As somebody else mentioned you can also damage speakers by asking too much of an amp and driving it into clipping. That creates massive spikes of high-frequency energy which can blow tweeters out. Many amplifiers have some kind of overload protection built in to them to save your speakers from that fate, but some models leave them out to avoid any sonic or cost compromises. Check with your amp manufacturer to find out how your particular amp behaves. VU meters have real value for managing that risk too.
The gain on the class d had the same gain as my current amplifier (27db) so I was hoping that meant the class d amp wouldn’t have to much gain. I also check for impedance matching and everything seems good. I am very much learning and really value your detailed answer. I will definitely use the steps you suggested when trying the new amps.
you say I should connect the power amps and speakers and and turn them on and check for noise (with my sources and pre turned off)
Then turn on the source and pre and check again to see if there any noise at the speaker
And then play music from the lowest setting before turning up
Am I grasping that procedure correctly?
Thanks again
Your preamp volume control range should then be identical or similar to what you’re used to for a given system volume.

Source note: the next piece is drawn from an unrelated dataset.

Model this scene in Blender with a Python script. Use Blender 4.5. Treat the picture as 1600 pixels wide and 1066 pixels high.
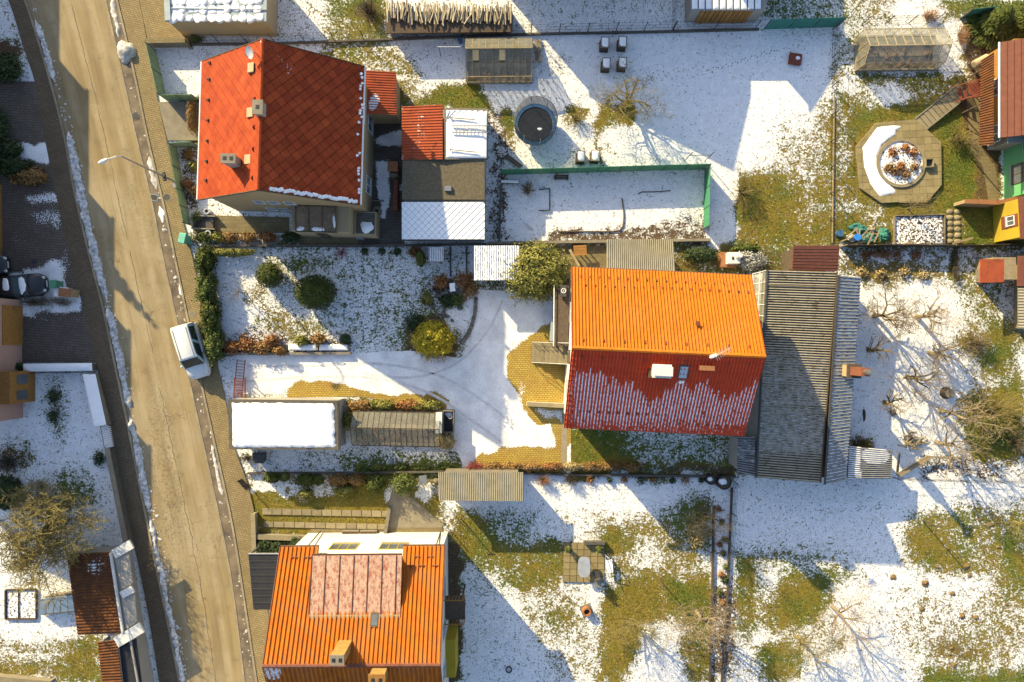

That’s great to hear. Thank you for your insight
Absolutely true! NEVER drive an amp playing music “continuously” at full power!!!
All music contains at least 10db of dynamic peaks, some music much more! A 10db increase relates to 10X the power needs. Thus, an amp has 1/10 the power capability to CLEANLY cover the 10db Musical Peaks without Clipping (highly distorted wave-forms that destroy drivers, especially Tweeters)! For this reason, damages to speakers usually happen because of pushing a lower powered amp too loud and it clips the wave-forms into high distortion when trying to cover the musical peaks! Having high reserves of power allows the amp to cover the musical peaks…Cleanly!!
If your music genre has more dynamic 20db to 30db peaks (ex: jazz, classical, acoustic, orchestral), then you’ll need to keep the soft passages Soft (ready for the huge dynamics), provide your audio system with a Clean higher-powered, high current amp (one typically that doubles it’s power rating into a 4-ohm load), or install higher-efficiency speakers into your audio system!!!
Hope this helps, Ted
If you’re happy with the volume range previously, that’s a great start.
Yes. You want the inputs connected to the pre to avoid “open circuit” noise but you don’t want the pre to be adding any noise of its own. Then sit at the listening position and check for audible hiss. If you can hear any, your amp/speaker/room combination needs changing.
I would turn off the amp before turning on the pre, but yes. Same idea as the previous step except now you’re checking that your pre isn’t too noisy for the rest of the system. With no music playing, raise the volume and see if any noise starts to come through. Ideally there should be none at all, but it might be OK if you get a little bit towards the top of the volume range.
Yep. The proof of the pudding is in the eating. Enjoy!